[Input rows]:
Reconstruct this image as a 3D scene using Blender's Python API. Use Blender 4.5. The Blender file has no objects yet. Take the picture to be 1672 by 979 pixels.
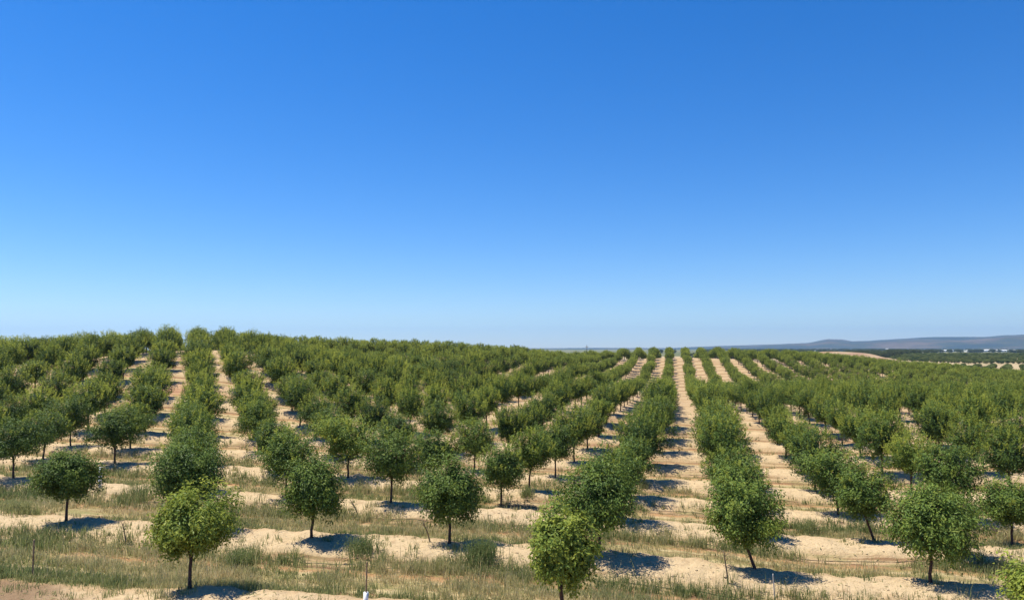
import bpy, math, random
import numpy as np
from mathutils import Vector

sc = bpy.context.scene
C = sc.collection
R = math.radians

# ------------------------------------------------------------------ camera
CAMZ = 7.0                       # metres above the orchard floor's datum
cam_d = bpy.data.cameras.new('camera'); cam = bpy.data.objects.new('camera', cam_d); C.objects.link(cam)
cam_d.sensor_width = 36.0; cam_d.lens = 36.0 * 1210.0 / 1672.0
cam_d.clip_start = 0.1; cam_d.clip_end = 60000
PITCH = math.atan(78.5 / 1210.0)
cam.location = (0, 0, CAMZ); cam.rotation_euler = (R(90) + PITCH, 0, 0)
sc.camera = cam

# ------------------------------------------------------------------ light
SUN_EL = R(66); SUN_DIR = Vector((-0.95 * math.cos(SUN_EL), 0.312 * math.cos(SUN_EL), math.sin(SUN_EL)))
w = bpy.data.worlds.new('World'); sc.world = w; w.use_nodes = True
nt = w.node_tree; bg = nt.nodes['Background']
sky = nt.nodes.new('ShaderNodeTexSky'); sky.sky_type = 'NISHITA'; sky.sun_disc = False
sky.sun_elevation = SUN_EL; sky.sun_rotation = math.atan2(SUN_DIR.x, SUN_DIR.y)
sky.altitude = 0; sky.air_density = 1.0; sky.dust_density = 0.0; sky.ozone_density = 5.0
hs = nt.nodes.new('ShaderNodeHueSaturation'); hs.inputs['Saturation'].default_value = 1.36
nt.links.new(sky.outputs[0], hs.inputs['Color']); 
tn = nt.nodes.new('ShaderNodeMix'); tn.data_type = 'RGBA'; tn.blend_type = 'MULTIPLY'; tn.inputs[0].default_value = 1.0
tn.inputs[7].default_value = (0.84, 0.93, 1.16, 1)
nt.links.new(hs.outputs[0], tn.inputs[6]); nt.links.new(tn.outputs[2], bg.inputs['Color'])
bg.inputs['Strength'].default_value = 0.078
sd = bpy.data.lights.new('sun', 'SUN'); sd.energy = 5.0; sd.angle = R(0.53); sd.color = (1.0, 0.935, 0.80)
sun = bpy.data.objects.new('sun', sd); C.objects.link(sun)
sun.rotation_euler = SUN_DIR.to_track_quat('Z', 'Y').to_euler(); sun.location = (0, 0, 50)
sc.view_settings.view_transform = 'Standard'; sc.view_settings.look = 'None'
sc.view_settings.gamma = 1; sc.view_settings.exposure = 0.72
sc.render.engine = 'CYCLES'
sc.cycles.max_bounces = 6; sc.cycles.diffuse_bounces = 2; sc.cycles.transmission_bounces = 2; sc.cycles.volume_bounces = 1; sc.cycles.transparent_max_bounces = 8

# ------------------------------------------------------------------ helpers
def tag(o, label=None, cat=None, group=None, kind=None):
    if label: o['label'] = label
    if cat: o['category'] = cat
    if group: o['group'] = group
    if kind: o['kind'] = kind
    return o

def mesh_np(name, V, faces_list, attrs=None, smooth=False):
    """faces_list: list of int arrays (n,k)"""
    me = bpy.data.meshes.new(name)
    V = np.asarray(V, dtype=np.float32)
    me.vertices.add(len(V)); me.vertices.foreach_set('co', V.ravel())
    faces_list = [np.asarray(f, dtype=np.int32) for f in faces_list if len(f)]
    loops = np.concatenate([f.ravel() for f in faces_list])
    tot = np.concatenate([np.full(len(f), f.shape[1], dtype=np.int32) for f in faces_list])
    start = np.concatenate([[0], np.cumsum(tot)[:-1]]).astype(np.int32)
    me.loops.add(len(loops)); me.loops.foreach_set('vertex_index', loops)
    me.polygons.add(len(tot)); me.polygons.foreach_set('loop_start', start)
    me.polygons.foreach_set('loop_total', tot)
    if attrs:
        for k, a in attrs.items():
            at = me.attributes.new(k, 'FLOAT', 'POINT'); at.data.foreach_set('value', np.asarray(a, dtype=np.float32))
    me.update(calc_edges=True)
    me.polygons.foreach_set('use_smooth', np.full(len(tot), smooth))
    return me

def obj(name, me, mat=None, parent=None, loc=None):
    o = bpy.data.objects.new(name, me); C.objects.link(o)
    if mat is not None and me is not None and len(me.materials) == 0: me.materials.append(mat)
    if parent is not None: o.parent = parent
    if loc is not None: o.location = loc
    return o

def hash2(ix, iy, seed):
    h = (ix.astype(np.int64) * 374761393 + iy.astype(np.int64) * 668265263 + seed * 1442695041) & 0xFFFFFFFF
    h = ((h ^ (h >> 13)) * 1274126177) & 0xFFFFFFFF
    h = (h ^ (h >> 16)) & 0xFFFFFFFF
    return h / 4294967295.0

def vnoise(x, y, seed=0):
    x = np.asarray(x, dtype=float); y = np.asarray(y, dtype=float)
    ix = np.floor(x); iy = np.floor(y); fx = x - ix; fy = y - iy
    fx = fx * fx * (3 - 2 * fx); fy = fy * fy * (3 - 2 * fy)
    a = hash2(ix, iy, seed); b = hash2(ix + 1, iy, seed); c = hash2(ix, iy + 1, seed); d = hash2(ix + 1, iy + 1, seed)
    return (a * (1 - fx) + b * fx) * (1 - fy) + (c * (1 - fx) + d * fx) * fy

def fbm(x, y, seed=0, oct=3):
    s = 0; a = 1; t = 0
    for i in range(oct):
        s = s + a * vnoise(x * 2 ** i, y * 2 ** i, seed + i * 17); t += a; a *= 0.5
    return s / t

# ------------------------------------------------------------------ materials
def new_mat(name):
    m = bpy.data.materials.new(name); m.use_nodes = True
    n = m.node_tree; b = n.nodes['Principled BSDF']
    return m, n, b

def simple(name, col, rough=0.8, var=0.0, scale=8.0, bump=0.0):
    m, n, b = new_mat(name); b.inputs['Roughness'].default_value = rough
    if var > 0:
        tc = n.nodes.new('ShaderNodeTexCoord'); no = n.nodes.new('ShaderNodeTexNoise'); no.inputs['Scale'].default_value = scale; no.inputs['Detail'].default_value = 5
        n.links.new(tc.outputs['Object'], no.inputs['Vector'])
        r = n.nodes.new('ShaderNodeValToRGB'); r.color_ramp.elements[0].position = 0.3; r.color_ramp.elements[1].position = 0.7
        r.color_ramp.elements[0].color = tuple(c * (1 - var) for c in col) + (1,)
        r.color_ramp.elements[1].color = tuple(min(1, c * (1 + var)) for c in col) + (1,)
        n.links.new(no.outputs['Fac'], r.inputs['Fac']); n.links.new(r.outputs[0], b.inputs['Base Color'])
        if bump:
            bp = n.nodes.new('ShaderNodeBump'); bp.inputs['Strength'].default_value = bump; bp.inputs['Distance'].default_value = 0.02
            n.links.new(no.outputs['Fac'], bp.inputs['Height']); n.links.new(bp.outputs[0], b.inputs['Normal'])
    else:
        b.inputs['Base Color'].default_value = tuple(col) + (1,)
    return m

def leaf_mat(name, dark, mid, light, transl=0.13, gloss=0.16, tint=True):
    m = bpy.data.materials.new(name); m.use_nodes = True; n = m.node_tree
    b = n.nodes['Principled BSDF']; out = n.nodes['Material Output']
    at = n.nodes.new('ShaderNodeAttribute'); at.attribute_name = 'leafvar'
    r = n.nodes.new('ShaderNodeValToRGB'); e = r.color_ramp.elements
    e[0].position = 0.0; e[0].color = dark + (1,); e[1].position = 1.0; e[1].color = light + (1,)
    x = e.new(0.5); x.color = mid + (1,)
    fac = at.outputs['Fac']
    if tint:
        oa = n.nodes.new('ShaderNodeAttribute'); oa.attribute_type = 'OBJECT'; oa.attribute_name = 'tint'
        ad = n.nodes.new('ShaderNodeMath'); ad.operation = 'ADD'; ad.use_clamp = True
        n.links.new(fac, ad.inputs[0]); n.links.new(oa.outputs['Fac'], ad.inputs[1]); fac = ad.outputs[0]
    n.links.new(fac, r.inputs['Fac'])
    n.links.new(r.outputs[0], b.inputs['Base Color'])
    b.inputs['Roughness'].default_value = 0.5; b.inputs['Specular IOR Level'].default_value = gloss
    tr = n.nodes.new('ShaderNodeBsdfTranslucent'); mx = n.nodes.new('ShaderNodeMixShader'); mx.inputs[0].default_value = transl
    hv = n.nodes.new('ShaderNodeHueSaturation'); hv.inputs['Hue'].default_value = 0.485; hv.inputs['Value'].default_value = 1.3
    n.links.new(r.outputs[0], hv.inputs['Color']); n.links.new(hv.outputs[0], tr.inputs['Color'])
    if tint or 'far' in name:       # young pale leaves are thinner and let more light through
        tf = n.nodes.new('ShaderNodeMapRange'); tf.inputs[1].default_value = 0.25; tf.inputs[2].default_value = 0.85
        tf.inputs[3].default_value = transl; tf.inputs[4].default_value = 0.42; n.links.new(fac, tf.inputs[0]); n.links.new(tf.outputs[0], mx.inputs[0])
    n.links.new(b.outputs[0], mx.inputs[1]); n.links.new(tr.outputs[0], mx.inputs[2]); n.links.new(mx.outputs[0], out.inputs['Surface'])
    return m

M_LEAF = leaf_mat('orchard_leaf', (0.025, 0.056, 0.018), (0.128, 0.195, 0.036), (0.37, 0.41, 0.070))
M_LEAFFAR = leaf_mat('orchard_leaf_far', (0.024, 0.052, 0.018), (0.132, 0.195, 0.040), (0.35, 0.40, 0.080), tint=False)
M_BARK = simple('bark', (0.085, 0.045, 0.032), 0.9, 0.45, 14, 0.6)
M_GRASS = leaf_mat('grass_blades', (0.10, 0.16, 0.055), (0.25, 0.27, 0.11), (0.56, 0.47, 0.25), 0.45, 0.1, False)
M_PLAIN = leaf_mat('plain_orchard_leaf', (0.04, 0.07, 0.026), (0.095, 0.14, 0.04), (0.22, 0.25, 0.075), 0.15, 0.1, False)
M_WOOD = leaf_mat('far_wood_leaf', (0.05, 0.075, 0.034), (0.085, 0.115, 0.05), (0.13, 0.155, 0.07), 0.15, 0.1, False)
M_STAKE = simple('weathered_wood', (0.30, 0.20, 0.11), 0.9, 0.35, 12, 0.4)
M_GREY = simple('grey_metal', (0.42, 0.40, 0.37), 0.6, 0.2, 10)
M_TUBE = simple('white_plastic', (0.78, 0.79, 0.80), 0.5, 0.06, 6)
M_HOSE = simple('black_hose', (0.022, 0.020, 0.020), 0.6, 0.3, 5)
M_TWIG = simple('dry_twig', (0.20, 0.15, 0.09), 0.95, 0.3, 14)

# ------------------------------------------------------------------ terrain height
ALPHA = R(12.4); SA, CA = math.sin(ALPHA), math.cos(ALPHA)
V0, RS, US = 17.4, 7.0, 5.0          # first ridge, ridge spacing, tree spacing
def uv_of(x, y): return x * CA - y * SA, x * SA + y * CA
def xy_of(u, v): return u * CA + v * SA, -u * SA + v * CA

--

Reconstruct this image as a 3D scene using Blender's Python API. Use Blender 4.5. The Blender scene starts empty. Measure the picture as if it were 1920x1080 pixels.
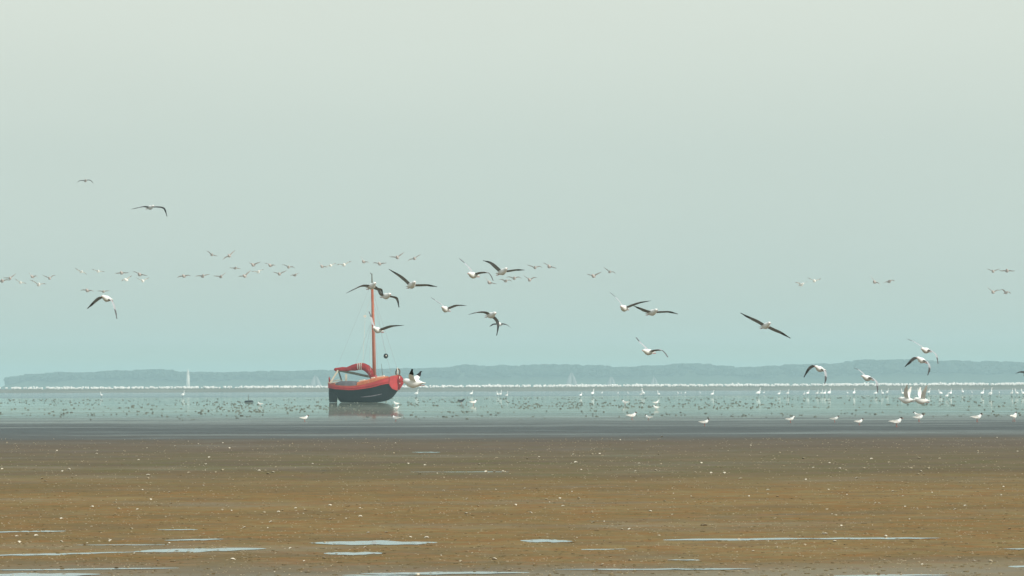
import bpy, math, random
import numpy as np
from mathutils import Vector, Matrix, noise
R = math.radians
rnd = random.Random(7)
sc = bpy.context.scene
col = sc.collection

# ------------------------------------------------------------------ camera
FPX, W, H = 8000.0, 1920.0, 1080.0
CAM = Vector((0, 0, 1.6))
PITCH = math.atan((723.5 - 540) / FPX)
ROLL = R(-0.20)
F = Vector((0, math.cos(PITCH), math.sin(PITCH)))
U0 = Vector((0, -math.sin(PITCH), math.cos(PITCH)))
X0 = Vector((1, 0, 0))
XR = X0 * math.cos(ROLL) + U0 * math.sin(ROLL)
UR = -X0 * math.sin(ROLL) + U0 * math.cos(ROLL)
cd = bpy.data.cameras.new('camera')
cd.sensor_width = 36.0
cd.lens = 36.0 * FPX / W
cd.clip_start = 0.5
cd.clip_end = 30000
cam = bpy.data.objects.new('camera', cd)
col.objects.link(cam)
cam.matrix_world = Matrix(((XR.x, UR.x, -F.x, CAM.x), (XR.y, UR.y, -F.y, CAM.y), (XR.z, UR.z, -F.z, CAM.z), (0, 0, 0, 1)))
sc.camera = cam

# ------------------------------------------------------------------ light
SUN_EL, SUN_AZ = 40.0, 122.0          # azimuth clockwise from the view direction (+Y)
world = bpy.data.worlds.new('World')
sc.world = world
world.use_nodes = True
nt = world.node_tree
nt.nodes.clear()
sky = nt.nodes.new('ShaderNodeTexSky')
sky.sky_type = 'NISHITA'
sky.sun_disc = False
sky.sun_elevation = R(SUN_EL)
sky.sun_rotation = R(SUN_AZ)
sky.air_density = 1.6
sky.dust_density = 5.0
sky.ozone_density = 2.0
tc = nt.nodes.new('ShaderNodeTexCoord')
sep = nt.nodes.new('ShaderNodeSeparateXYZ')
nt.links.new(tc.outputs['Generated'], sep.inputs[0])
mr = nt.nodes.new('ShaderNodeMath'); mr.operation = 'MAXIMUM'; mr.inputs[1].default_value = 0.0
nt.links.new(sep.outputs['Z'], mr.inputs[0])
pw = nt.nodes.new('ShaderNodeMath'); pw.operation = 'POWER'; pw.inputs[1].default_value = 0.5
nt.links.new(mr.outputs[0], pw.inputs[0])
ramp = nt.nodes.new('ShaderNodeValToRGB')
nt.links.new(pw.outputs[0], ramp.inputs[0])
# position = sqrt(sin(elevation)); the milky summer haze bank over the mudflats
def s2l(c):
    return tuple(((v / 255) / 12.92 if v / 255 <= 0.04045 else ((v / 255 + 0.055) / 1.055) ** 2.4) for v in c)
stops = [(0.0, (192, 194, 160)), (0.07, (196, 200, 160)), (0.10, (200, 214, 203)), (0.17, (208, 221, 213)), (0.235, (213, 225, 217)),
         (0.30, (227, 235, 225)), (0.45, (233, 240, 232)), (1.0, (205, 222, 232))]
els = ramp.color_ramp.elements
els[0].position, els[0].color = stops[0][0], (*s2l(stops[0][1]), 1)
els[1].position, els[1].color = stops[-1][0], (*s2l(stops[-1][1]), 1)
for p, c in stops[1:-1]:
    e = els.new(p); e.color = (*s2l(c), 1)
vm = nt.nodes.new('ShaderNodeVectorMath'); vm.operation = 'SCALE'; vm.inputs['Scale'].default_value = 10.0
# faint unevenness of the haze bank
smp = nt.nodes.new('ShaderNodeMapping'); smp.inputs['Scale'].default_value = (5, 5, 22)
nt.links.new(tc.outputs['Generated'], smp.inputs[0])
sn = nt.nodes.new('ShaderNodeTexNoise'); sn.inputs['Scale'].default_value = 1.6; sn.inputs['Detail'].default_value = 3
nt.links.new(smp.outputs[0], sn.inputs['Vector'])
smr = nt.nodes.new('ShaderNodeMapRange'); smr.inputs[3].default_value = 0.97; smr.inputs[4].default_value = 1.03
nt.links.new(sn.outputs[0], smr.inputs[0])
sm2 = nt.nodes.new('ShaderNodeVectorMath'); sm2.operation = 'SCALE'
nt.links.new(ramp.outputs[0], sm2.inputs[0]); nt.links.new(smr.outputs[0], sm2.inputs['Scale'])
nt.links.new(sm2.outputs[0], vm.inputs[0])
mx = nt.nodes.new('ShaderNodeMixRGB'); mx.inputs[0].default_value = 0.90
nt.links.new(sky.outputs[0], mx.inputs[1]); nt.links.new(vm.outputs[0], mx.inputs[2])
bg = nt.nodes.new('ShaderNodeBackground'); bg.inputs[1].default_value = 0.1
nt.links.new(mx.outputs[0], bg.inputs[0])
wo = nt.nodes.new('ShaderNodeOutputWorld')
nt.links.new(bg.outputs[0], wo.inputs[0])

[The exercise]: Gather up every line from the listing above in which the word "picture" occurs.

[The solution]:
Reconstruct this image as a 3D scene using Blender's Python API. Use Blender 4.5. The Blender file has no objects yet. Take the picture to be 1672 by 979 pixels.
Reconstruct this image as a 3D scene using Blender's Python API. Use Blender 4.5. The Blender scene starts empty. Measure the picture as if it were 1920x1080 pixels.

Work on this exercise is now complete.